→ **Your goal**:
What follows is a listing to be transcribed exactly.

--- Provided material ---

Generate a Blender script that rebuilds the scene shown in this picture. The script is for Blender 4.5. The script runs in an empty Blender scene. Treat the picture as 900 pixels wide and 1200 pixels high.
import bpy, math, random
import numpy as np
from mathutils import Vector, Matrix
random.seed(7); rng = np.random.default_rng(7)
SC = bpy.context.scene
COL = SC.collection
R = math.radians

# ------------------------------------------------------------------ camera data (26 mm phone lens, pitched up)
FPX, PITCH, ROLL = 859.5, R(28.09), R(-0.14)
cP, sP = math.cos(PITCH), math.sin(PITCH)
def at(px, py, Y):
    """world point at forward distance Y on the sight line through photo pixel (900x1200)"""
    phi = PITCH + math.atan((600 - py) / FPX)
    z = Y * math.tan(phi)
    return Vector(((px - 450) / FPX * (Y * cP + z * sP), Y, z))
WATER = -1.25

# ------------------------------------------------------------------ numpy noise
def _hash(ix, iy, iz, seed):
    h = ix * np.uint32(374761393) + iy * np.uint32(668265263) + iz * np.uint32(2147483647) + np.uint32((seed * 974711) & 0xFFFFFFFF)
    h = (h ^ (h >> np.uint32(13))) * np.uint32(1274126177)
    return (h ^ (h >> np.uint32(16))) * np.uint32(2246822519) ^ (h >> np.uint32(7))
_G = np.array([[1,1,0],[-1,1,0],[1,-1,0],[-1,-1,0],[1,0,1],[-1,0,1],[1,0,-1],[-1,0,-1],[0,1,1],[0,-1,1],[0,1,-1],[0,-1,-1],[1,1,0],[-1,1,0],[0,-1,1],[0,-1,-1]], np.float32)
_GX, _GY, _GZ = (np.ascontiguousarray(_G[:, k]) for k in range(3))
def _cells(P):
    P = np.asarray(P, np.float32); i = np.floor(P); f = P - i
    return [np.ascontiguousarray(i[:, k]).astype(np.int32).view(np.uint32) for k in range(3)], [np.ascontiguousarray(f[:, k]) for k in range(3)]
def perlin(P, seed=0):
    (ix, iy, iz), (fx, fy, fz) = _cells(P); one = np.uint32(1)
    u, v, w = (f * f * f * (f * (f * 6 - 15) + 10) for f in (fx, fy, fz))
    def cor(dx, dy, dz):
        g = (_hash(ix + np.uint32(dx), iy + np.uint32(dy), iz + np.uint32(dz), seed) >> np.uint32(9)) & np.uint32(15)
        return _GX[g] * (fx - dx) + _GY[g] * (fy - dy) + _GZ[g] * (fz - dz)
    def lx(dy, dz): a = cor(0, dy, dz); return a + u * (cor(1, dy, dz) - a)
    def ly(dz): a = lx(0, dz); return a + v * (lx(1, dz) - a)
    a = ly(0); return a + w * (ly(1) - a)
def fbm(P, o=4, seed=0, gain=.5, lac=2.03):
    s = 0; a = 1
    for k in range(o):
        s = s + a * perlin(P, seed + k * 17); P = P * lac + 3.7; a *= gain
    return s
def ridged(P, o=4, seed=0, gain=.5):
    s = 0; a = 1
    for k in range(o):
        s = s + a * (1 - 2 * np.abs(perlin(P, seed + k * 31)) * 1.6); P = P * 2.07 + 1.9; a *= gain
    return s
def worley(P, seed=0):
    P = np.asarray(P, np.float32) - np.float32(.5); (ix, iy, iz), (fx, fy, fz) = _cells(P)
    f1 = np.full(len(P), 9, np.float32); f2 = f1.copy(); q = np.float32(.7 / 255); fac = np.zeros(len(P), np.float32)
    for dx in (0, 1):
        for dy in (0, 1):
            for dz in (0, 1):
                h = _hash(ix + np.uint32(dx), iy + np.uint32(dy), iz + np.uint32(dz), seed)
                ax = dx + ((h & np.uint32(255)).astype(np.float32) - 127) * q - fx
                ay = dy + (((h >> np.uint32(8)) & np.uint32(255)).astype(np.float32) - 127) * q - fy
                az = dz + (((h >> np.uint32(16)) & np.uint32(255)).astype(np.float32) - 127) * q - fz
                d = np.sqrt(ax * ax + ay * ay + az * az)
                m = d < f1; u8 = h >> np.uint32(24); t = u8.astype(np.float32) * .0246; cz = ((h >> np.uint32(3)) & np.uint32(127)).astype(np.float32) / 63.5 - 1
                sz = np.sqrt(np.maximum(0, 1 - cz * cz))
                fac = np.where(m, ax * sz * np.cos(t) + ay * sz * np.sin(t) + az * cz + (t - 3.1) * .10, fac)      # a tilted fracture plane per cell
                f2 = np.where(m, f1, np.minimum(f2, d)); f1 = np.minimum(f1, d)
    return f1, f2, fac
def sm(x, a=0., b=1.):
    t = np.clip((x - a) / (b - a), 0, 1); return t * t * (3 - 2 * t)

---

→ **Exercise result**:
Generate a Blender script that rebuilds the scene shown in this picture. The script is for Blender 4.5. The script runs in an empty Blender scene. Treat the picture as 900 pixels wide and 1200 pixels high.
import bpy, math, random
import numpy as np
from mathutils import Vector, Matrix
random.seed(7); rng = np.random.default_rng(7)
SC = bpy.context.scene
COL = SC.collection
R = math.radians

# ------------------------------------------------------------------ camera data (26 mm phone lens, pitched up)
FPX, PITCH, ROLL = 859.5, R(28.09), R(-0.14)
cP, sP = math.cos(PITCH), math.sin(PITCH)
def at(px, py, Y):
    """world point at forward distance Y on the sight line through photo pixel (900x1200)"""
    phi = PITCH + math.atan((600 - py) / FPX)
    z = Y * math.tan(phi)
    return Vector(((px - 450) / FPX * (Y * cP + z * sP), Y, z))
WATER = -1.25

# ------------------------------------------------------------------ numpy noise
def _hash(ix, iy, iz, seed):
    h = ix * np.uint32(374761393) + iy * np.uint32(668265263) + iz * np.uint32(2147483647) + np.uint32((seed * 974711) & 0xFFFFFFFF)
    h = (h ^ (h >> np.uint32(13))) * np.uint32(1274126177)
    return (h ^ (h >> np.uint32(16))) * np.uint32(2246822519) ^ (h >> np.uint32(7))
_G = np.array([[1,1,0],[-1,1,0],[1,-1,0],[-1,-1,0],[1,0,1],[-1,0,1],[1,0,-1],[-1,0,-1],[0,1,1],[0,-1,1],[0,1,-1],[0,-1,-1],[1,1,0],[-1,1,0],[0,-1,1],[0,-1,-1]], np.float32)
_GX, _GY, _GZ = (np.ascontiguousarray(_G[:, k]) for k in range(3))
def _cells(P):
    P = np.asarray(P, np.float32); i = np.floor(P); f = P - i
    return [np.ascontiguousarray(i[:, k]).astype(np.int32).view(np.uint32) for k in range(3)], [np.ascontiguousarray(f[:, k]) for k in range(3)]
def perlin(P, seed=0):
    (ix, iy, iz), (fx, fy, fz) = _cells(P); one = np.uint32(1)
    u, v, w = (f * f * f * (f * (f * 6 - 15) + 10) for f in (fx, fy, fz))
    def cor(dx, dy, dz):
        g = (_hash(ix + np.uint32(dx), iy + np.uint32(dy), iz + np.uint32(dz), seed) >> np.uint32(9)) & np.uint32(15)
        return _GX[g] * (fx - dx) + _GY[g] * (fy - dy) + _GZ[g] * (fz - dz)
    def lx(dy, dz): a = cor(0, dy, dz); return a + u * (cor(1, dy, dz) - a)
    def ly(dz): a = lx(0, dz); return a + v * (lx(1, dz) - a)
    a = ly(0); return a + w * (ly(1) - a)
def fbm(P, o=4, seed=0, gain=.5, lac=2.03):
    s = 0; a = 1
    for k in range(o):
        s = s + a * perlin(P, seed + k * 17); P = P * lac + 3.7; a *= gain
    return s
def ridged(P, o=4, seed=0, gain=.5):
    s = 0; a = 1
    for k in range(o):
        s = s + a * (1 - 2 * np.abs(perlin(P, seed + k * 31)) * 1.6); P = P * 2.07 + 1.9; a *= gain
    return s
def worley(P, seed=0):
    P = np.asarray(P, np.float32) - np.float32(.5); (ix, iy, iz), (fx, fy, fz) = _cells(P)
    f1 = np.full(len(P), 9, np.float32); f2 = f1.copy(); q = np.float32(.7 / 255); fac = np.zeros(len(P), np.float32)
    for dx in (0, 1):
        for dy in (0, 1):
            for dz in (0, 1):
                h = _hash(ix + np.uint32(dx), iy + np.uint32(dy), iz + np.uint32(dz), seed)
                ax = dx + ((h & np.uint32(255)).astype(np.float32) - 127) * q - fx
                ay = dy + (((h >> np.uint32(8)) & np.uint32(255)).astype(np.float32) - 127) * q - fy
                az = dz + (((h >> np.uint32(16)) & np.uint32(255)).astype(np.float32) - 127) * q - fz
                d = np.sqrt(ax * ax + ay * ay + az * az)
                m = d < f1; u8 = h >> np.uint32(24); t = u8.astype(np.float32) * .0246; cz = ((h >> np.uint32(3)) & np.uint32(127)).astype(np.float32) / 63.5 - 1
                sz = np.sqrt(np.maximum(0, 1 - cz * cz))
                fac = np.where(m, ax * sz * np.cos(t) + ay * sz * np.sin(t) + az * cz + (t - 3.1) * .10, fac)      # a tilted fracture plane per cell
                f2 = np.where(m, f1, np.minimum(f2, d)); f1 = np.minimum(f1, d)
    return f1, f2, fac
def sm(x, a=0., b=1.):
    t = np.clip((x - a) / (b - a), 0, 1); return t * t * (3 - 2 * t)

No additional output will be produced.